* [Material provided]:
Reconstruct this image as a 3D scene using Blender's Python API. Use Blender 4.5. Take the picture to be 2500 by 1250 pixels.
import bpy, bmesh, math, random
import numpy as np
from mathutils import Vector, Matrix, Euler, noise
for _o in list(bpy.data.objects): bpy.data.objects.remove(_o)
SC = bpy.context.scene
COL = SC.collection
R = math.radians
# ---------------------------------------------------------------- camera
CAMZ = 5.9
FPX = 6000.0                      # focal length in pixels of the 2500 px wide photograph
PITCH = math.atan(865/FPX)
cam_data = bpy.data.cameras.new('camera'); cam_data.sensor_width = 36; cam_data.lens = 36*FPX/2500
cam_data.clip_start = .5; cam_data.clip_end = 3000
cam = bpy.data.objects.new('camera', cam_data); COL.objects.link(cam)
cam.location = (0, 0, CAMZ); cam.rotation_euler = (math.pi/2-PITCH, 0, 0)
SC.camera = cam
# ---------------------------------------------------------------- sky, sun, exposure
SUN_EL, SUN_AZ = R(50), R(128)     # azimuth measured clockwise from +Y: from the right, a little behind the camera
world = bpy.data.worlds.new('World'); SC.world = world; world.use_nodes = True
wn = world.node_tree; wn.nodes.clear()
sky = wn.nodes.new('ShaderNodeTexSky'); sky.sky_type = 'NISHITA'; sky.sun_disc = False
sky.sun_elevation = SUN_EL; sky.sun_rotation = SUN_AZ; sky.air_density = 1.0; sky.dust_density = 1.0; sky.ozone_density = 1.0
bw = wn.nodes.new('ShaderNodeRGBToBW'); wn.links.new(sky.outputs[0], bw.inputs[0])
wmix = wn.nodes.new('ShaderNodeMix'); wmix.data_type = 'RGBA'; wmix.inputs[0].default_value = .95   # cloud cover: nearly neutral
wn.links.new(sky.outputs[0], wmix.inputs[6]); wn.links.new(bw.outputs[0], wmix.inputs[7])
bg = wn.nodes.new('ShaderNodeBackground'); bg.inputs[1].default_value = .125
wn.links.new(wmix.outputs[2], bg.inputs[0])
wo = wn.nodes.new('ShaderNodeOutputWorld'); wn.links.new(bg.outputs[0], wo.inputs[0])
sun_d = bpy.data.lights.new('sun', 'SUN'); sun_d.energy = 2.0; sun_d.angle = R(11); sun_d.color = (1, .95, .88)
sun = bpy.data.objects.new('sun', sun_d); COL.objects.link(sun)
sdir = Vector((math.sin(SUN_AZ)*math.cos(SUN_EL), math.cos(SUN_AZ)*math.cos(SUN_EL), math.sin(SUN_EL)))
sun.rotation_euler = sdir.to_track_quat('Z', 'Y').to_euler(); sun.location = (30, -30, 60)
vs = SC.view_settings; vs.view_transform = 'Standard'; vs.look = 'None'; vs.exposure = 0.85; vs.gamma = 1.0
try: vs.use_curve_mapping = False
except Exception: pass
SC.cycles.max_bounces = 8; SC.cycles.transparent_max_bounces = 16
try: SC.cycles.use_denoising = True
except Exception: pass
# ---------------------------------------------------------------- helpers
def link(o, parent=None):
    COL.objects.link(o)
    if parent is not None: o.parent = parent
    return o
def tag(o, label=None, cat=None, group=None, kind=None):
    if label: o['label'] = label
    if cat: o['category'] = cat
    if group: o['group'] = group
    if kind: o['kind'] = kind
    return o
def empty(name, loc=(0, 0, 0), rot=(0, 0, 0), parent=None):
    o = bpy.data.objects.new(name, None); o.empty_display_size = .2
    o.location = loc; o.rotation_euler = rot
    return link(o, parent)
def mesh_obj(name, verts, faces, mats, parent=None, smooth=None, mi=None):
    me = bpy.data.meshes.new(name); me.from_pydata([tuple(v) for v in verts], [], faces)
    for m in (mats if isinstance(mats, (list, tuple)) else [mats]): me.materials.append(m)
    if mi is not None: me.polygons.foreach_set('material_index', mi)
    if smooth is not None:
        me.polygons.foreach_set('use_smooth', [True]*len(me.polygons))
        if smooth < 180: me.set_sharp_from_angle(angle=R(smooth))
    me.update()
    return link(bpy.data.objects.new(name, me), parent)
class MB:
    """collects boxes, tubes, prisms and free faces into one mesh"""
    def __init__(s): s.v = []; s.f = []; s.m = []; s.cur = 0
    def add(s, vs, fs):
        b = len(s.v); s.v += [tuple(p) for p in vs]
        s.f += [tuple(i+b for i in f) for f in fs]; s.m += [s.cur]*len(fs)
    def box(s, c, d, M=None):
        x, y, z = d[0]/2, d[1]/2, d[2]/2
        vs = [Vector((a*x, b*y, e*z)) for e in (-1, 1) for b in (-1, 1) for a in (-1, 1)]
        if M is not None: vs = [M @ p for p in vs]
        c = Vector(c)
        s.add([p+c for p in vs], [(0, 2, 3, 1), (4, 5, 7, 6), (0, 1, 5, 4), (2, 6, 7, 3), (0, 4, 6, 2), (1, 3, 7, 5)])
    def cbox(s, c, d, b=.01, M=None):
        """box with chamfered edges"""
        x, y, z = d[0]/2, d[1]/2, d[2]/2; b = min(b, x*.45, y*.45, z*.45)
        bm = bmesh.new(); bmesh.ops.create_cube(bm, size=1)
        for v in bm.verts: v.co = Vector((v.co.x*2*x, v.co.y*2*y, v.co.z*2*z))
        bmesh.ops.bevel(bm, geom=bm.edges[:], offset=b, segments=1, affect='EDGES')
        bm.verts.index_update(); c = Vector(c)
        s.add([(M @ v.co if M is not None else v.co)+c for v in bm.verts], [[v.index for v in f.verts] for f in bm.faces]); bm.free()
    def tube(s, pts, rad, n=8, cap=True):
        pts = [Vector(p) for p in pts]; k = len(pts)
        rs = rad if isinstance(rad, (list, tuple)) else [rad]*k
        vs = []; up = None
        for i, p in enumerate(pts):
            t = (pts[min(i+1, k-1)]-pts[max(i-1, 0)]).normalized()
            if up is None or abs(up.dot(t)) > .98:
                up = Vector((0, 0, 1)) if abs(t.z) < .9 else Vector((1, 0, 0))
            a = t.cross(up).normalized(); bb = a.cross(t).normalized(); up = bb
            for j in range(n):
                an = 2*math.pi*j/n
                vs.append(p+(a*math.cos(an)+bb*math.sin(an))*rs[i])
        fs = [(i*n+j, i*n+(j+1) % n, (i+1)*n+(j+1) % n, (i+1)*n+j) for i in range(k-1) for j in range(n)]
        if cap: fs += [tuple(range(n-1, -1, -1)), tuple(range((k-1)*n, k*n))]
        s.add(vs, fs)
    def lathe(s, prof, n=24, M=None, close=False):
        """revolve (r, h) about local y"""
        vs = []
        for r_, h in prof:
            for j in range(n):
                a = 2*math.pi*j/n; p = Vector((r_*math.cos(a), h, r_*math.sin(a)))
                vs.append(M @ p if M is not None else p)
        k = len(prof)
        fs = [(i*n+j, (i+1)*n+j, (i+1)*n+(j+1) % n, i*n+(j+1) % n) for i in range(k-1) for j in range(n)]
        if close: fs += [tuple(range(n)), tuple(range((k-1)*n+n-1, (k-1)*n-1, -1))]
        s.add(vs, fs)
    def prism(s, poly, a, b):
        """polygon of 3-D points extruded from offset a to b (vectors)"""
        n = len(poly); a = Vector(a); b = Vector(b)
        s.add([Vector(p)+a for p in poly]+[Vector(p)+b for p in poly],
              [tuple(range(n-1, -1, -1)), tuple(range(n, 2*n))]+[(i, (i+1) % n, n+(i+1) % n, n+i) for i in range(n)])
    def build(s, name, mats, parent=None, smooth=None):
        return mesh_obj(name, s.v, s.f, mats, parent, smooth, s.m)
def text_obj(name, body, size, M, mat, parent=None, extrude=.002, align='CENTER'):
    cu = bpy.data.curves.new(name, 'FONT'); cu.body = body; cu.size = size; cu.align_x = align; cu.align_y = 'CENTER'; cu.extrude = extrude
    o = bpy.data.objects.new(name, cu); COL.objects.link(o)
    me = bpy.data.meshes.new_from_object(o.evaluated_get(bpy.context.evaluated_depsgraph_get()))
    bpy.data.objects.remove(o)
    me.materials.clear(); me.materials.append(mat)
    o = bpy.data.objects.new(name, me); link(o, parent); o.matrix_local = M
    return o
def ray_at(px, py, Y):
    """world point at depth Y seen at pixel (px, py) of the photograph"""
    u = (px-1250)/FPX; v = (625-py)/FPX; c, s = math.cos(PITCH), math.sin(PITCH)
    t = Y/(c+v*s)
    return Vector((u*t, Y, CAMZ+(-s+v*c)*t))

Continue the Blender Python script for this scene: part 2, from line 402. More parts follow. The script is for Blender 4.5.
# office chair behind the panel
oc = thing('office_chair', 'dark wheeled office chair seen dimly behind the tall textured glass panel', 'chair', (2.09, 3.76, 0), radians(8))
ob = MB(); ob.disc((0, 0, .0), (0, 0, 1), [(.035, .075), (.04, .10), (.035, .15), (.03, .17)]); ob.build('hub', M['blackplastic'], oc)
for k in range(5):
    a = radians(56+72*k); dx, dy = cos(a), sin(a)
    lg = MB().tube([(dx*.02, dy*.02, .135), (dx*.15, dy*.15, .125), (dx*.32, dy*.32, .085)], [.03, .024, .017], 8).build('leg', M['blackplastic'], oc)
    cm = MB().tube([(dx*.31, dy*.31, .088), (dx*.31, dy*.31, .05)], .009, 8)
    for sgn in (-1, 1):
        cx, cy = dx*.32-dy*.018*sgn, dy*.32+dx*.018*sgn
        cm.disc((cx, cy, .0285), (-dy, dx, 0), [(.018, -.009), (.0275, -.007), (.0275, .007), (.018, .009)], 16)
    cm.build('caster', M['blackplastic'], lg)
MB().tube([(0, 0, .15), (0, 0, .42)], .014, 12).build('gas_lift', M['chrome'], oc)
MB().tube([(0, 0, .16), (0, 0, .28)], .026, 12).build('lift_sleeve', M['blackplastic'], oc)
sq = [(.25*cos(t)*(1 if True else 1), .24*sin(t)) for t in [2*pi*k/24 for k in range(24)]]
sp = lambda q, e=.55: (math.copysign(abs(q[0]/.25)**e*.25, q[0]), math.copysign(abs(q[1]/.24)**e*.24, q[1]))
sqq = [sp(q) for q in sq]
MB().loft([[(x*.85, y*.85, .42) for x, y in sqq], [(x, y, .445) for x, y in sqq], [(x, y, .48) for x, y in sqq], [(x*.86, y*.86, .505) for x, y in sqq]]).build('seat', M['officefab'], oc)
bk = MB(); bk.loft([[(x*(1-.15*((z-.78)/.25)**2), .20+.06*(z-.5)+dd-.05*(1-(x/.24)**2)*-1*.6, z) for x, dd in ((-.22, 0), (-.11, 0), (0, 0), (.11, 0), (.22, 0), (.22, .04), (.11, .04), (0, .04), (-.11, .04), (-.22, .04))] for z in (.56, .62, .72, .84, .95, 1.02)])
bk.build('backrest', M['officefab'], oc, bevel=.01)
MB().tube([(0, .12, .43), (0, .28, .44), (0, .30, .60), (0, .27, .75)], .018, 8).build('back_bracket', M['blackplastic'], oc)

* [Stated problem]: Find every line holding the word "Python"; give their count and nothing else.

* [Correct result]: 2